Although no particular health hazard is associated with the consumption of horsemeat, processing and marketing it as beef product raises ethical concerns. The horsemeat discovery is considered scandalous by many consumers of the product. This comes from the obviously deliberate attempt to mislead consumers by the mislabelling of the product.

Since the incident became public in Britain, some agencies in Nigeria, including the National Agency for Food and Drug Administration and Control (NAFDAC) have not made any categorical statement on the issue. Nigeria is a major trading partner of Britain from where large consignments of beef products, like corned beef, are imported. There is no guarantee that some of these wrongly-labelled beef products are not already in Nigerian markets. This is enough warning for Nigerians to be cautious in the consumption of packaged beef products.

Whether NAFDAC has the technical capacity to trace, let alone withdraw such adulterated beef products from circulation is an open question. The agency needs to do more in the monitoring and control of food and meat products. Unless strict laws are put in place to regulate the production, processing, importation and sale of food and meat products in the markets and popular restaurants, members of the public stand the risk of ingesting what they did not bargain for. Sanitizing the fast-food business should go beyond requiring operators to conform to hygiene standards.
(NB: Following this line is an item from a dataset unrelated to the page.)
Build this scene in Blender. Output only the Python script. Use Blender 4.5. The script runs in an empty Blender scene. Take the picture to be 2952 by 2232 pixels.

Major horsemeat production countries include China, Mexico, Kazakhstan, Mongolia, Argentina, Italy and Brazil. In 2005, these countries produced over 700,000 tonnes of the product.

While some people are restricted by culture or religion from the consumption of horsemeat, others are free to eat it without any prohibition. Because of the role horses have played as companions and as workers, and concerns about the ethics of the horse slaughtering process, it is a taboo food in some cultures. These cultural associations, as well as religious sensitivities, led to the culture of aversion to the consumption of horsemeat. Today, the horse is given pet status by many in some parts of the world, particularly in Western societies, further adding to the notion of taboo associated with eating its meat. The United States outlawed horsemeat in pet foods in the 1970s.

The regulatory agencies in Nigeria need to be conscious of such cultural sensitivities in any programme aimed at providing guidelines for the importation of beef products. These could include making it mandatory for food and meat processing companies to provide details of the contents in every packaged food or meat. This policy should also require monitoring by NAFDAC authorities in the country to ensure that importers and manufacturing companies comply strictly with the policy guidelines on the importation and marketing of beef and other meat products.